Let’s not forget, xAI is the parent of Twitter/X (the social network). So now, taxpayers are paying to keep Twitter/X alive. After all, it is taxpayer money going to the contracts the government gives SpaceX for launches. Nice way to subsidize what is effectively a one sided campaign machine for the GOP and far right.
You don't have to think they have the best models of course, but they are clearly a very significant, and some might argue, leading player in the AI race.
So no, I wouldn’t say Elon is a major player in the AI space. People use his models because they are cheap and are willing to undress people’s photos.
I think that is also likely, unless Tesla can stage a major turnaround, it is going to be beaten by Chinese competitors nearly everywhere that they are allowed (which is everywhere but the USA.)
What is this argument exactly? What are they leading?
That's the full stack? Only other player that vertically setup is facebook, google and microsoft.
We also know the Twitter buyout debt was sold at near par before the merger with xAI which is inconsistent with being near bankruptcy.
My understanding is that it was not oversubscribed and would not have closed without Tesla’s investment.
My guess is "that they did the math" and had an engineering study which convinced them that getting AI datacenters into space will make sense.
It's also not hard to imagine why, the process alone once perfected could be reused for asteroid mining for example, then mirogravity manufacturing, either of which alone would be enormous capital intensive projects. Even if AI dataenters in space are break-even it would be a massive win for SpaceX and leave their competition far behind.
Your sources might be shady (Elektrek?).
There is no benefit to putting data centers in space versus the giant cost that you would incur by doing so.
Can people please try and use their fucking brains for a second?
Have you considered that people smarter than you think it is plausible?
I know many people smarter than me, plenty of them who have spent careers building data centers, and not one of them think this is plausible.
You should consider whether people smarter than the average investor are pulling a fast one.
I don't doubt spacex can fail at this.
I also don't doubt we are fairly close to making this plausible.
> plenty of them who have spent careers building data centers
Famously, plenty of people who have spent careers building rockets would swear that reusable rockets would absolutely never work.
I wish I had your confidence about everything!
Maybe you should doubt that. There's literally no reason to think this is plausible besides some hype merchants' say-so.
Please come back to reality.
Excluding Spacex:
Nvidia, Google, China, European Commission, Blue Origin
And this being HN, a YC funded company has put a single GPU rack in space and demonstrated training a reasonable sized model on it.
But yeah, it's all hype, sure.
Instead you put your confidence in Elon, who has zero expertise in this area?
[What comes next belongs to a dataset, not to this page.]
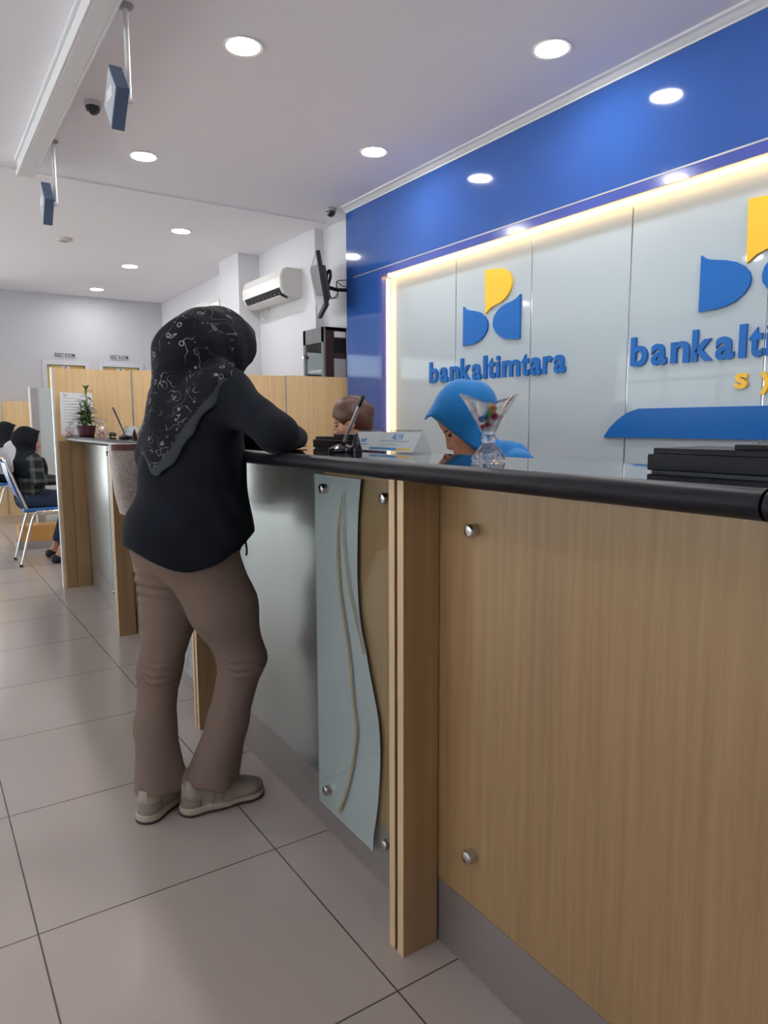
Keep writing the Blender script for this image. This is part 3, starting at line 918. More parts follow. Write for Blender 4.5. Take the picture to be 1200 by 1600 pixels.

It's trivial to understand why this is all hype if you pay attention to physics, as another commenter suggested earlier.
https://en.wikipedia.org/wiki/Stefan%E2%80%93Boltzmann_law
Assume you're radiating away the heat for a single B200 (~1kW), and the max radiator temp is 100C, you find A = ~3m^2.
So that's 3 square meters per GPU. Now if you take into account that the largest planar structure deployed into space is ~3k m^2 (https://investors.lockheedmartin.com/news-releases/news-rele...), you're looking at 1000 GPUs.
That's a single aisle in a terrestrial data center.
Cost to deploy on earth vs satellite is left as an exercise to the reader.
No, I put confidence my ability to do a web search, pretty rare skill nowadays ;)
You'll see that none of these are Elon/spacex, hopefully?
https://medium.com/@cognidownunder/google-just-announced-the...
https://www.ycombinator.com/companies/starcloud
https://www.informationweek.com/it-infrastructure/lunar-data...
You do not radiate all the heat away from a GPU, a modern GPU can run pretty hot. Also look up how this is getting better for the next generation of GPUs.
Maybe repeat your calculation with updated assumptions?
But even if you were completely right, your argument is that we can't do this tomorrow, yes I agree. Typical technology development cycles are about 5-10 years.
Fascinating. Tell me more.
Where does the heat energy that isn't radiated away go?
LOL. If you don't radiate the heat the spacecraft just gets indefinitely hotter (until it glows and the heat is forcibly irradiated). It's space, there's no fluid to provide convection.
Tesla will have to lose its meme status first, otherwise they would be paying real money to make the acquisition close. The other acquisitions are using VC valuations which Musk has a big hand in. Matt Levine did a whole thing on it when xAI acquired X.